Pour ce qui est de l’anarcho-punk, sa proximité avec les mouvements libertaires dès son émergence au milieu des années 1990 a également contribué à la prégnance des logiques politiques dans son évolution et dans l’activité artistique : la plupart des grandes figures de l’anarcho-punk biélorusse – organisateurs de concerts, mais aussi musiciens ou propriétaires de labels – faisaient parti du noyau dur des mouvements libertaires. Ces mouvements anarchistes pratiquent aussi une sorte de synthèse entre art et politique – inspirés notamment par l’Internationale situationniste française, l’actionnisme russe, les mouvements DIY radicaux américains, anglais et polonais.
Enfin, le quatrième ensemble des logiques de politisation est relatif à la censure. Les restrictions imposées par l’État à l’activité artistique sanctionnent les prises de position contestataires mais sont aussi un facteur de politisation. En effet, lorsque la censure (comprise dans un sens large, à savoir l’ensemble des formes d’intervention étatiques dans la production culturelle) est exercée d’une manière et dans un contexte qui suggèrent son caractère politique, l’activité censurée est requalifiée en activité politique : il y a donc une politisation. La censure favorise l’interprétation et la surinterprétation politique de l’objet censuré. Elle offre une caution, un gage de la conformité à l’image héroïque rebelle et non-conformiste (une forme de « street cred » politique).
Il faut enfin souligner que l’emprise respective de ces quatre logiques varie en fonction de la période, mais aussi en fonction de la position sociale des acteurs qui composent ces mouvements artistiques. Ces logiques peuvent entrer en jeu simultanément ou alternativement. Mais elles accompagnent la normalisation de la politisation du rock, politisation qui est a priori une forme de transgression – transgression de la frontière entre les espaces sociaux différenciés, entre les mondes sociaux, entre les types d’activité séparés par la division du travail.

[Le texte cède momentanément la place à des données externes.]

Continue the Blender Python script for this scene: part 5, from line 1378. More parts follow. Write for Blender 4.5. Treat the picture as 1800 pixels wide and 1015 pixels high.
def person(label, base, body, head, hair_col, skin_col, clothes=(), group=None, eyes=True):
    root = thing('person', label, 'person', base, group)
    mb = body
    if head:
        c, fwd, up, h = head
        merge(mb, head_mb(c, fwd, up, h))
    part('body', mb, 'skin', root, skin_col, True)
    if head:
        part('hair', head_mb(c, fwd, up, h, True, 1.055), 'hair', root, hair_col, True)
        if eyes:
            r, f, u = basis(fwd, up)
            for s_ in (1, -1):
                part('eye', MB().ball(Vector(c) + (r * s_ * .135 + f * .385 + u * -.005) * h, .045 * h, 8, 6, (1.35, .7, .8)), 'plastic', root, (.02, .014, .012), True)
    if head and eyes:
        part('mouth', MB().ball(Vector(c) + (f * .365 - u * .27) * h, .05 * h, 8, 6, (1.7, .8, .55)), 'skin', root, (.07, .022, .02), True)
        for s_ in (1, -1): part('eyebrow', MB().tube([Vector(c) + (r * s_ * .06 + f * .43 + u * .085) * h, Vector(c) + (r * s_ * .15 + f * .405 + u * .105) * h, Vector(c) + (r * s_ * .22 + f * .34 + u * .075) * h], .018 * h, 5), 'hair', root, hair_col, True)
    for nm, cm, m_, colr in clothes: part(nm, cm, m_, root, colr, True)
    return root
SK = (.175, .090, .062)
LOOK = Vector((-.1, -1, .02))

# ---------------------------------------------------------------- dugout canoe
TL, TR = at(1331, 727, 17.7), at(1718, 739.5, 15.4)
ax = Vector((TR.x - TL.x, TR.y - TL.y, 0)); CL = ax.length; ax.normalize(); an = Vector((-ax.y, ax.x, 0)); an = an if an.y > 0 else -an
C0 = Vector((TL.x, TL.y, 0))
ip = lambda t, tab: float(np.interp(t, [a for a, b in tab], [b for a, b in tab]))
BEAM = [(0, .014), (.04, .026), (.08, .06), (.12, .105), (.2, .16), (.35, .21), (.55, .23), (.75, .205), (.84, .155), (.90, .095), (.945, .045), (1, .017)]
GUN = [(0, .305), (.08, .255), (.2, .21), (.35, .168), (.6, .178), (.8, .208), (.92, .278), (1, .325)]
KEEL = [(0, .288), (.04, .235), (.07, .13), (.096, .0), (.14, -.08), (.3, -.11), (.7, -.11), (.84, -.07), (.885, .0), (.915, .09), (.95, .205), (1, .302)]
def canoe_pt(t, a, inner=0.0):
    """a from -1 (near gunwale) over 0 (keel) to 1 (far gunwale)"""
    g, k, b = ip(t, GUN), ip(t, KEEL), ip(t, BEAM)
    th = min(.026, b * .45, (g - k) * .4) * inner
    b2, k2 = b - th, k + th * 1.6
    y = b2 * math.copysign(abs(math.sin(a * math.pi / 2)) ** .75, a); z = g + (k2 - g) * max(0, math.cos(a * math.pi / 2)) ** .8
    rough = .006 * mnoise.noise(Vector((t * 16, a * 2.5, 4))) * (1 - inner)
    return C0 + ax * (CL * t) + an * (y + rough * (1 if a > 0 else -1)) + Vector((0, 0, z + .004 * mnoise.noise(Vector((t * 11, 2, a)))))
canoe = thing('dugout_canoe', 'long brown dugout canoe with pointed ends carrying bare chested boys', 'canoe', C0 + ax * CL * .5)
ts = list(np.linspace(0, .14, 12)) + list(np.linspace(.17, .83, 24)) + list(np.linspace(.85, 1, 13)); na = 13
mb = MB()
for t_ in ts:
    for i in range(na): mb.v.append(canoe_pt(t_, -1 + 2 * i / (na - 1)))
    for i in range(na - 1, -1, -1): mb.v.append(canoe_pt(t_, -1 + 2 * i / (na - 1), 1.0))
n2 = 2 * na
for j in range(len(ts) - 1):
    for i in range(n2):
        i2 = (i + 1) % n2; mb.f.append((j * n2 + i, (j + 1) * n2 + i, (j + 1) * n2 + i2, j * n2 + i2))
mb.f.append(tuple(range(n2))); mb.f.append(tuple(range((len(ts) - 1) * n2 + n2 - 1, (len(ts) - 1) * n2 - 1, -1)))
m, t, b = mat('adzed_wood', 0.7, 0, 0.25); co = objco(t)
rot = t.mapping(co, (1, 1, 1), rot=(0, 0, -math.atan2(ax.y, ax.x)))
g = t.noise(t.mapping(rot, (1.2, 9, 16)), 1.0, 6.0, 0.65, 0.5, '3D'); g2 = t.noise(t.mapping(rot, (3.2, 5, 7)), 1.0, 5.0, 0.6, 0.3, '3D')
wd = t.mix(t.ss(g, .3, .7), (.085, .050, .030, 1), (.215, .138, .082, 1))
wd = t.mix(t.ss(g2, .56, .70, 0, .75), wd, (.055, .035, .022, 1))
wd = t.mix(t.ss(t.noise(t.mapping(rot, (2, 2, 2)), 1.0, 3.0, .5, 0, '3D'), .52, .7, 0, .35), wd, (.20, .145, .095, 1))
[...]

Ces conclusions ne visent aucunement à sous-estimer l’engagement personnel des artistes, mais à l’expliquer en en proposant une image plus complète. Si les humains sont certes des individus créatifs et relativement libres dans leurs choix, ils sont aussi des êtres sociaux qui agissent dans un monde social façonné par l’histoire des choix passés, par les configurations des relations et par des intérêts multiples. Les propriétés sociales et la position dans ce monde traversé par des relations façonnent aussi l’identité d’un individu. Cette composante sociale de l’identité est pourtant rarement évoquée lorsqu’on parle des artistes, et a fortiori des artistes engagés.